Saturday 25 October 2014

How to Fart in Public without Being Noticed (This is Hilarious)

 
So how do you fart in an elevator or at a movie, or while you’re just out on a date or out with pals? Here’s a complete guide to farting in public without ever getting caught!

Let it Rip:
Don’t be afraid to let it rip anywhere, anytime. Chances are if it’s in a public place with loads of people around, all heads will be turning at each other in suspicion. You must do the same. Act normal, and let the smell intoxicate the zone around you. Remember, the fart is your oyster.

Face Off:The most important part about farting is preventing anybody from seeing you do that hard-to-avoid facial expression upon release. Instead, release it naturally, and the moment you see someone else with a disgusted face, you must express disgust, subtly. It shouldn’t be a case of you noticing the fart first. In most cases, whoever detected it, ejected it.

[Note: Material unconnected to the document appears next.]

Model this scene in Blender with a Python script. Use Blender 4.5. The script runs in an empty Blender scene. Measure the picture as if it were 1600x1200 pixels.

Chain Reaction: Now that you’ve shown your disapproval, look around you and without pointing fingers per se, instead look at someone that looks like a farter, in disgust. The likelihood is that all others will look towards this person too. You need to be the ‘adult’ here. Lead others away from the act as if you’re a fireman on duty. Your leadership skills will be rewarded with glances of praise for your skill in dealing with the crime. At this point try not to release any more. Keep these in reserve for your next step, walking away.

Walk the Line Slowly, but in calculated fashion, walk confidently away from the scene of the crime and take out your mobile to show you’re a busy person who doesn’t have time for all this farting about. Your walk should be cool, like you’re an ubersexual on the Paris catwalk.

Wherever you may be, let your wind pass free

Swimming pools are always a good bet, even though bubbles will rise when you let it go. You can just flap your hands around when the bubbles rise indicating that the bubbles are a result of your hand waves and not your arse tremors.

If you need to let one go in the cinema, do it. With Dolby Surround Sound fitted into most cinemas, any scene usually has music or loud moments. Be opportunistic and release when the time is right.

Playing sports is always a good way to fart in public, especially with any sports involving running. Nobody can notice it because the adrenalin takes away anybody’s sense of noticing such an act

Covert Farting Techniques!

Cough loudly when you fart.

Act cool and suave, as if you would never fart.

Fart when dressed smartly. Chances are, you don’t fart compared to someone in jeans and sneakers.

If you’re out on a first date, let it be silent but violent. And go blaming it on the waiter while he poured the wine.

If in a meeting, let it out. But use the ‘squeaky chair’ you’re sitting on as an excuse.